Another sonic slice of heaven to emerge from the ears of Jay Preston and Joe Loftus at Olyphant’s JL Studios (A Social State’s Ed Cuozzo actually served as co-engineer), the album is true to their hallmark of adequate track separation and sheer clarity throughout.  “Keystone” kicks off the EP with a hurried rush of guitars and trembling lyricism – frontman Dan Rosler’s repeated, ascending refrain of “stone me first,” and his neatly tucked vocal weaving from near falsetto to ponderous scoff, provides incredible animation to this music, which incidentally never needs to fall back on fading whimsicality or passing topical references to be relevant – there’s a scarred heart beating within these tunes to which we all can relate.
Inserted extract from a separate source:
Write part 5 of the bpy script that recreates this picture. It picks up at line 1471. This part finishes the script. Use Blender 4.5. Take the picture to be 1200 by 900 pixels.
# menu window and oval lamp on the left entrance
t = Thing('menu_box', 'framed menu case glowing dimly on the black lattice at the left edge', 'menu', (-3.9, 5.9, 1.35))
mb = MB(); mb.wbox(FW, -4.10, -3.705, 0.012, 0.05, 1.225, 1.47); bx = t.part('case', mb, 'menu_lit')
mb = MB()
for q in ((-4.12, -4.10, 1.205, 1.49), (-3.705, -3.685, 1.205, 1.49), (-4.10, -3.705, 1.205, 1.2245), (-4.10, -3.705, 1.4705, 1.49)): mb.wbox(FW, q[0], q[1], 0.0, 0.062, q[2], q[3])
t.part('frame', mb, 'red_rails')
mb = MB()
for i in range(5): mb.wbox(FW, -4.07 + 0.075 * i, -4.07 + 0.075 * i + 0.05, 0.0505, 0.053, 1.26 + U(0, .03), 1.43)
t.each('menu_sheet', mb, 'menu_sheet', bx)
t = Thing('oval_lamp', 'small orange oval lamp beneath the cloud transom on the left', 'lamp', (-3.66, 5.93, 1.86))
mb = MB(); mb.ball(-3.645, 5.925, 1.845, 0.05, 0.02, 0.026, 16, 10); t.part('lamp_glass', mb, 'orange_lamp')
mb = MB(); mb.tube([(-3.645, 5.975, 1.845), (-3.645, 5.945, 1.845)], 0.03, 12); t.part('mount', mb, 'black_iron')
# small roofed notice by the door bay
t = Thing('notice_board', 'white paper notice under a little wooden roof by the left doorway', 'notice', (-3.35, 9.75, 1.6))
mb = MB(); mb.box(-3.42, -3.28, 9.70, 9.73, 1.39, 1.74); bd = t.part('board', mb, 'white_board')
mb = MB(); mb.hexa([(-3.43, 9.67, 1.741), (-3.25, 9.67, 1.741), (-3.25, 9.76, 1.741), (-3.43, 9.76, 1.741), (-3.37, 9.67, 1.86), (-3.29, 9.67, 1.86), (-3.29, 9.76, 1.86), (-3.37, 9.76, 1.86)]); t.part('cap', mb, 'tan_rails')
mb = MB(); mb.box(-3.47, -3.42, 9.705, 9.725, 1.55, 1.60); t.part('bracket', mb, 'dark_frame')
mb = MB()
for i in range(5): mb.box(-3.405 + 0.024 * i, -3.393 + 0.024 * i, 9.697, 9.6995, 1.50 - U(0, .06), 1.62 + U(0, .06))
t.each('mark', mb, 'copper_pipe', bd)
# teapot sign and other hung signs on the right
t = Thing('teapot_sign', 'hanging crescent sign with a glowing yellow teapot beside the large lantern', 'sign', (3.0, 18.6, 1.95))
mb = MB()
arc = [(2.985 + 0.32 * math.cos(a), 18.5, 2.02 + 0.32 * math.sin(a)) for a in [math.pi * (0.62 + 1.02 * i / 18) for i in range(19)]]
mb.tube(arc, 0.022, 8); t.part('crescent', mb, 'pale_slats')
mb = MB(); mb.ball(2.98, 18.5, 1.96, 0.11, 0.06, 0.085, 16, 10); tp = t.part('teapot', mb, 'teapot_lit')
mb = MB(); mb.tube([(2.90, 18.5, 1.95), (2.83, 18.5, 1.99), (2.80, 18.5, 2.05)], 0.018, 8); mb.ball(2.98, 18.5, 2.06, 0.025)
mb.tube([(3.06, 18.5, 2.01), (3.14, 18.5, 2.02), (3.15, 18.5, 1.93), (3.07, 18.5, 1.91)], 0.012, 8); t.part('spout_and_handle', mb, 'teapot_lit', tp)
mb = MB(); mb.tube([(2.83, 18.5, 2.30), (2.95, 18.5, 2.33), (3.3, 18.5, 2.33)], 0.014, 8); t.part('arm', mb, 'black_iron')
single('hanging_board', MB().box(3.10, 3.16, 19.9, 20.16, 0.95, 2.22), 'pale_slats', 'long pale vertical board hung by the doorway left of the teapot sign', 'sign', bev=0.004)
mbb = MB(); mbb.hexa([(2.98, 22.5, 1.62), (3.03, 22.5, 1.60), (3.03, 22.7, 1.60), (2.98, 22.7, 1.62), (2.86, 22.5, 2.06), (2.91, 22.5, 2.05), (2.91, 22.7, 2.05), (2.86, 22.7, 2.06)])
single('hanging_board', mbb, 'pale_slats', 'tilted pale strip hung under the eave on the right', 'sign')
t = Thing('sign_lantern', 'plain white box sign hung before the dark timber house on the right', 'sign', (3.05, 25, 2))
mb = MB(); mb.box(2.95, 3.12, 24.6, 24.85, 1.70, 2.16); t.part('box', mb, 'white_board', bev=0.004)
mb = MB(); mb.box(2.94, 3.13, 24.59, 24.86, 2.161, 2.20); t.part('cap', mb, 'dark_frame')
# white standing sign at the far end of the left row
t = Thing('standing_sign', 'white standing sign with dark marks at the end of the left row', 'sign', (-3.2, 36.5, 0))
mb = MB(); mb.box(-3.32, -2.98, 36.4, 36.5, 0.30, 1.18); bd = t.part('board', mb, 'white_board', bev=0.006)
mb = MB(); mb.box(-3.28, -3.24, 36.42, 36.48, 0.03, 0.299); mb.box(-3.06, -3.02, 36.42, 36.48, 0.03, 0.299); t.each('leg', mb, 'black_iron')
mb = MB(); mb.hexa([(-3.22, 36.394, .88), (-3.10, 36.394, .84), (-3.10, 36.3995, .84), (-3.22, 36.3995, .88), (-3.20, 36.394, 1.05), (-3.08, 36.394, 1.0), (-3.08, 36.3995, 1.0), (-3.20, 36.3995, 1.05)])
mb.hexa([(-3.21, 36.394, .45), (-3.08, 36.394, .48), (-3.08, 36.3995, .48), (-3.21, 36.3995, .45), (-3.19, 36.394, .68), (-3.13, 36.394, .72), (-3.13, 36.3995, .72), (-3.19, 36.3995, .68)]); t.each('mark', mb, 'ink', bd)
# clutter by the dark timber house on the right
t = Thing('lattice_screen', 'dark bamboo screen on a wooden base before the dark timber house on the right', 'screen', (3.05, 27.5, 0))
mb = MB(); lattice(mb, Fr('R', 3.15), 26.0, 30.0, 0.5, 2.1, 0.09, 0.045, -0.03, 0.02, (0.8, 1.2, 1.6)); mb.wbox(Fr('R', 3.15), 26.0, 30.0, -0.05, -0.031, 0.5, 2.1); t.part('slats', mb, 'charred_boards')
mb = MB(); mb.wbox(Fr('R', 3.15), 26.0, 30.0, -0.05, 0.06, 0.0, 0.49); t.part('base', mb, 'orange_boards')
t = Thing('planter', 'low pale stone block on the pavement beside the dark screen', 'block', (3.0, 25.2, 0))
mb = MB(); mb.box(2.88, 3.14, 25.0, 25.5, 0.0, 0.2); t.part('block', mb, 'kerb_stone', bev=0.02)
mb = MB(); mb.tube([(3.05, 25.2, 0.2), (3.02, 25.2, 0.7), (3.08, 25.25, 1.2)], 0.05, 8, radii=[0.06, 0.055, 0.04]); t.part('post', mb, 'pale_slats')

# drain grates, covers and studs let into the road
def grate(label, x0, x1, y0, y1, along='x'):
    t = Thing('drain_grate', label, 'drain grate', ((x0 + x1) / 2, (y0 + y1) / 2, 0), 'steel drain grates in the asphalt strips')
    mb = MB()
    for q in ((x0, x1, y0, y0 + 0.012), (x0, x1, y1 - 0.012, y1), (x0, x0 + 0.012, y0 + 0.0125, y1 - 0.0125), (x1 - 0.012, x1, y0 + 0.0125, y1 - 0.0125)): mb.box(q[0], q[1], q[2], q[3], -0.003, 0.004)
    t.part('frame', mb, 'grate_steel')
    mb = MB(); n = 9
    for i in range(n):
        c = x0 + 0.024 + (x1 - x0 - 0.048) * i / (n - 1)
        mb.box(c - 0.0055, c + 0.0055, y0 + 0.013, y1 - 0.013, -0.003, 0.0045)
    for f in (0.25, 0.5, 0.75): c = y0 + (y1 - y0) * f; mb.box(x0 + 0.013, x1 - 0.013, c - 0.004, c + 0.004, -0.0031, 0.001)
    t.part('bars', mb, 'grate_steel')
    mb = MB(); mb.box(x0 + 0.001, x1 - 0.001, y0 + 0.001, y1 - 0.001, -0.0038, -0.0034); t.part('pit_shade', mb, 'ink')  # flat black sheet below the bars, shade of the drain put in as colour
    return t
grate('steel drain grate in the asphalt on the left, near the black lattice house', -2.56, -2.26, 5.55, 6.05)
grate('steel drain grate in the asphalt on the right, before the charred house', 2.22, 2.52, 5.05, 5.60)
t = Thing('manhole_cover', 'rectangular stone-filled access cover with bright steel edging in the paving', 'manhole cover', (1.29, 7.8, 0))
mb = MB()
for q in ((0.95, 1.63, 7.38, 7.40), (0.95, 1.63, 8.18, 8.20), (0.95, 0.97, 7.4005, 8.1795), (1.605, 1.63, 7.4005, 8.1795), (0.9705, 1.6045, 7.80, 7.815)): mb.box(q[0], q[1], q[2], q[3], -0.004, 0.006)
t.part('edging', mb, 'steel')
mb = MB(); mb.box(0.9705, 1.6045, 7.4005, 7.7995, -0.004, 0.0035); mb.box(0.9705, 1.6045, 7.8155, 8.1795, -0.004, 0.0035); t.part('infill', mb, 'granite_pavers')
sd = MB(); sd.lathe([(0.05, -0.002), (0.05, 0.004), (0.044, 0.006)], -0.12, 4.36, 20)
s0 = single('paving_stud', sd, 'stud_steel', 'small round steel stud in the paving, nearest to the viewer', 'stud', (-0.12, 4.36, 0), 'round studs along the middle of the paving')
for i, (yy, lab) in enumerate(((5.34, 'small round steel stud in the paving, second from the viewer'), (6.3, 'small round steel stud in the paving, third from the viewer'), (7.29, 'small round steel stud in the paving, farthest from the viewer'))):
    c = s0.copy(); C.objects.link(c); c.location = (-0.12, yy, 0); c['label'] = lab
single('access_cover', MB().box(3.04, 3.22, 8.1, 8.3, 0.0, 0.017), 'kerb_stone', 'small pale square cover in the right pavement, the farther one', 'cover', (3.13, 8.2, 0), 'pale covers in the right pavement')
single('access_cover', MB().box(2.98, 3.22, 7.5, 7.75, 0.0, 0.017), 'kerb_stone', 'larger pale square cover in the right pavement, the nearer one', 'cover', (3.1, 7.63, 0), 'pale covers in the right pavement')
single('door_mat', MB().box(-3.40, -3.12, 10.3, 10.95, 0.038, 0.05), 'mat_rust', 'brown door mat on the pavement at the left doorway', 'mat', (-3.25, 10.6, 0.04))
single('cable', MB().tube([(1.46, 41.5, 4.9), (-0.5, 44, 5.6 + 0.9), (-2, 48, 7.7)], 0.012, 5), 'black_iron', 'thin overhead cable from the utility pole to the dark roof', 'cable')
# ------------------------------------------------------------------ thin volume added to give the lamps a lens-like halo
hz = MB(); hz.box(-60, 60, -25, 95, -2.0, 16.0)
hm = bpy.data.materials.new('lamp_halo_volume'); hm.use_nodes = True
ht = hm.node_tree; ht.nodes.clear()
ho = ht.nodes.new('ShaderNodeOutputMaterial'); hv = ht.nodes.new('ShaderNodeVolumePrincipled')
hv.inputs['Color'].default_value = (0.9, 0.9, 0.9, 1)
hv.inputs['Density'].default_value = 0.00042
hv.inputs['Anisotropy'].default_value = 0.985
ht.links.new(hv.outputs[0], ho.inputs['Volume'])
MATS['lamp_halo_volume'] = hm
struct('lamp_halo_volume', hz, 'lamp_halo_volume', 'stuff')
“Brother” is a despondent, roots-inflected ballad, where Rosler’s already breathy voice is complemented by the lush vocal harmony of singer/songwriter Melinda May. The song treads delicately through profound reflections of loneliness and fear, as Rosler gently evaporates lines like “I’m afraid of you – I’m afraid of everyone,” and doles over “a face so long, you could wear it as a dress” – the entire lamentation courses over a grieving violin and reverent acoustic guitar; again, the instrumental layering is a good 50 percent of this music’s appeal.

“Emma Leigh” is also somewhat sobering in its presentation; reveling in that inward, slow build that bands like Switchfoot do so well – guitars elegantly used to synthesizing effect with mid-tempo drum fills bypassing a standard “2” and “4” snare hit, Rosler trailing off into falsetto while he agonizes that “it’s all my fault, again” after “all the chances we’ve had.” Near the end of the song, there appears to be what sounds like guitar/violin harmony runs that mimic the vocal line – truly inventive and powerful, showing the instrumental prowess this band does possess.

“Sun Alive” closes the EP with a punch-drunk take on the band’s brand of melancholy – the spritely guitar jangle better than anything this side of a Danelectro or Fender Jaguar played by the hands of Peter Buck himself, with flirtatious time signature hopping and even some trombone thrown in courtesy of Jay Preston. The song can be viewed as a sort-of redemption that picks up the pieces of the shattered self, broken during the previous tracks – a great coda to the sublimely gray tones on the rest of the EP.

Music that digs to the deepest recess of our perceptions of what it is to feel, A Fire With Friends creates beautiful imagery that at once criticizes, consoles, and contributes to whatever our best ideals of self-awareness may be – tuneful thought, for sure, and the most lucid daydream you’ll ever have.